• DATA SECTION
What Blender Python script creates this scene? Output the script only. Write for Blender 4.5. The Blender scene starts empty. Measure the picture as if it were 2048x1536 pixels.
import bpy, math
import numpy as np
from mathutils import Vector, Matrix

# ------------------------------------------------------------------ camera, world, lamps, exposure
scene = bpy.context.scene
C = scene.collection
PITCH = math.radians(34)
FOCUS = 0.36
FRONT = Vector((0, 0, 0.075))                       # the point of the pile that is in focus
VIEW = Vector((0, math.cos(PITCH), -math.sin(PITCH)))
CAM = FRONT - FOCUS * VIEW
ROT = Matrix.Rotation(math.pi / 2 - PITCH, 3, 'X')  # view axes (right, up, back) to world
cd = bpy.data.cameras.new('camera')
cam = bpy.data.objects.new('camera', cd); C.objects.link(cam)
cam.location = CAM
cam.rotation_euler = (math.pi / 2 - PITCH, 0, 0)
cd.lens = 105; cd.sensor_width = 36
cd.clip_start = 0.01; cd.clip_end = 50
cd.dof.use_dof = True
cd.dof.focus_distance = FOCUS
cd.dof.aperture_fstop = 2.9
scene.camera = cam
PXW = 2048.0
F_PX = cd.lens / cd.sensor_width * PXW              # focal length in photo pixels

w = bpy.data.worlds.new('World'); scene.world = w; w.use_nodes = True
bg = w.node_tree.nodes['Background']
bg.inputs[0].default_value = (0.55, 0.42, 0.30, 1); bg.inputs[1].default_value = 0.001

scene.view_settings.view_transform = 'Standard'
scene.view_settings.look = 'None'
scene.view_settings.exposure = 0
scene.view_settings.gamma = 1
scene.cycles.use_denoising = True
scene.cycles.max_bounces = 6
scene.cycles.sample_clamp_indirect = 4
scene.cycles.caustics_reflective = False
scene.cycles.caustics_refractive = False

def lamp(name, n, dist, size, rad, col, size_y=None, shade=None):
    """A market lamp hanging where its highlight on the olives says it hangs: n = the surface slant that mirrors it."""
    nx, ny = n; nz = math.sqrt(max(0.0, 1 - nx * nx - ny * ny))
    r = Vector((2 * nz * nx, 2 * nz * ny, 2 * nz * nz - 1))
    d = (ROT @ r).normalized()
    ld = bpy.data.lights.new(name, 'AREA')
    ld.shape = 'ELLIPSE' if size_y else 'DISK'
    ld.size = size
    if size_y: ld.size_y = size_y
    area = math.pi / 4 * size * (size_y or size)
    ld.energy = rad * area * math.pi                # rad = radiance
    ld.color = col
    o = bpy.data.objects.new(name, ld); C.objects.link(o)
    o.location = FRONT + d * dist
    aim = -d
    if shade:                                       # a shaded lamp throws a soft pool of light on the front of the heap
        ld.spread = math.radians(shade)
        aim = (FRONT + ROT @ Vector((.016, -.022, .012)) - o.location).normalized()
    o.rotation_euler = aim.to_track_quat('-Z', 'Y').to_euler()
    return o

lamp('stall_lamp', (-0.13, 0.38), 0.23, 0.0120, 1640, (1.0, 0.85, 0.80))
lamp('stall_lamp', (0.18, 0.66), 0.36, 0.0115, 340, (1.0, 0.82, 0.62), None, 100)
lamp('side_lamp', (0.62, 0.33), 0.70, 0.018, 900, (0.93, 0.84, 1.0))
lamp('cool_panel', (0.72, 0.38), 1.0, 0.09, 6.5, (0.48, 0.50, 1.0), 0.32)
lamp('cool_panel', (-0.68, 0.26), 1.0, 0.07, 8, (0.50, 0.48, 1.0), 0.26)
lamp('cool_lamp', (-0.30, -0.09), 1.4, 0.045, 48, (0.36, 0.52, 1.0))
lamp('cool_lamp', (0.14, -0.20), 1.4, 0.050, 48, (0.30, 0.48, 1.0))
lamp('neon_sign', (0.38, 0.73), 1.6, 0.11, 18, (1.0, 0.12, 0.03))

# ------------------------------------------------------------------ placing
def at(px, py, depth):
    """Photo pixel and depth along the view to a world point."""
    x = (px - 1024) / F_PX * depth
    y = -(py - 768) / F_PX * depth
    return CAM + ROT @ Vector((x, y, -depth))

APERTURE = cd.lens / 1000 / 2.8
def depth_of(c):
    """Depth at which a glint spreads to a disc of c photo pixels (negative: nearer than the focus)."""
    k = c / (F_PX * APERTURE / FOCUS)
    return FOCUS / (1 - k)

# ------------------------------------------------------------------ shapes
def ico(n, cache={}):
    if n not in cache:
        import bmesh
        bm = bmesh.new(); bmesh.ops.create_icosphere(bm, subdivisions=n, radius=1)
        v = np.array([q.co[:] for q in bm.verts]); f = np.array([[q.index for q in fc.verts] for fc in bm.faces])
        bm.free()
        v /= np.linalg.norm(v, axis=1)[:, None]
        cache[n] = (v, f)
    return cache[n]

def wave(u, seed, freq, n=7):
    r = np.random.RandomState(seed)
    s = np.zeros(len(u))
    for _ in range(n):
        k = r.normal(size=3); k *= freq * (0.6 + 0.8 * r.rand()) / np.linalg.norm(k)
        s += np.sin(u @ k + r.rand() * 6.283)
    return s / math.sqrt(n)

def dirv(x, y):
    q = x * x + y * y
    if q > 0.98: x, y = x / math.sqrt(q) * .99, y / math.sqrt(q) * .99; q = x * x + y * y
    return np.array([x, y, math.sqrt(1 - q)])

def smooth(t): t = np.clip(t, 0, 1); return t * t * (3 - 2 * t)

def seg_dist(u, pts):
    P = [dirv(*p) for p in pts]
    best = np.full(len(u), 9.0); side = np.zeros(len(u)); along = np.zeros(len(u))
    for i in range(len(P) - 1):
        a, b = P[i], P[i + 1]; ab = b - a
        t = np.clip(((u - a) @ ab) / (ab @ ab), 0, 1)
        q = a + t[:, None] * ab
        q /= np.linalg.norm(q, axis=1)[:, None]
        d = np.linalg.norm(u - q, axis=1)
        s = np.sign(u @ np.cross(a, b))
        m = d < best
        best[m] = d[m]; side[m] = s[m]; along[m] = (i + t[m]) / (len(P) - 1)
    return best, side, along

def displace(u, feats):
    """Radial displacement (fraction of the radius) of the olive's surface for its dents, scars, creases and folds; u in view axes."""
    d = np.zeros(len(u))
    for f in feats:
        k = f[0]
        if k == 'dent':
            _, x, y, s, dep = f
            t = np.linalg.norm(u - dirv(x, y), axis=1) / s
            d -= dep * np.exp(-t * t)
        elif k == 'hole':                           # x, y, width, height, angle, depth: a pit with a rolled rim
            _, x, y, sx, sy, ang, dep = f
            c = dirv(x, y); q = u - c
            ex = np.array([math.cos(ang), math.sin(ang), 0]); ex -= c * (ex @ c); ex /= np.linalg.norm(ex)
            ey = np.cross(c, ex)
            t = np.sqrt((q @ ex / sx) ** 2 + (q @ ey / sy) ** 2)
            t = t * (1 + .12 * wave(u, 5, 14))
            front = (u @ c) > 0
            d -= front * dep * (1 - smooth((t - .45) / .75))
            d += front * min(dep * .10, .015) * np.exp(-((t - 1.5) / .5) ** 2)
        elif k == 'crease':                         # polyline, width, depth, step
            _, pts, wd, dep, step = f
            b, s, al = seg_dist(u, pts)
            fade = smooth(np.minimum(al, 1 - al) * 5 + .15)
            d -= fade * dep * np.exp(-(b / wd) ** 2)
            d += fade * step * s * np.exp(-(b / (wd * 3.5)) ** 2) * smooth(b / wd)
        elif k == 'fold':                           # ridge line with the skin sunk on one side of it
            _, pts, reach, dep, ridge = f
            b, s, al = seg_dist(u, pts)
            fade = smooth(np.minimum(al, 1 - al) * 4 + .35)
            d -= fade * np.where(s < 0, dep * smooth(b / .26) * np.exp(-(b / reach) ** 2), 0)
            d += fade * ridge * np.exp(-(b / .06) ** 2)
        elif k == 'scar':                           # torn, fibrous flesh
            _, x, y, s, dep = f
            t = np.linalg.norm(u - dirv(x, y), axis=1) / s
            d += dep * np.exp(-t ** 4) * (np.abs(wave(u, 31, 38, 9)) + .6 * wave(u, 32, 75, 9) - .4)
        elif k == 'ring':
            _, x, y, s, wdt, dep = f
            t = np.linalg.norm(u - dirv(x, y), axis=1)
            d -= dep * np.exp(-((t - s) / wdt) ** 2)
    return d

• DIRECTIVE
Gather each line in the data that holds the string "pixels".

• OUTPUT OF THE TASK
What Blender Python script creates this scene? Output the script only. Write for Blender 4.5. The Blender scene starts empty. Measure the picture as if it were 2048x1536 pixels.
F_PX = cd.lens / cd.sensor_width * PXW              # focal length in photo pixels
    """Depth at which a glint spreads to a disc of c photo pixels (negative: nearer than the focus)."""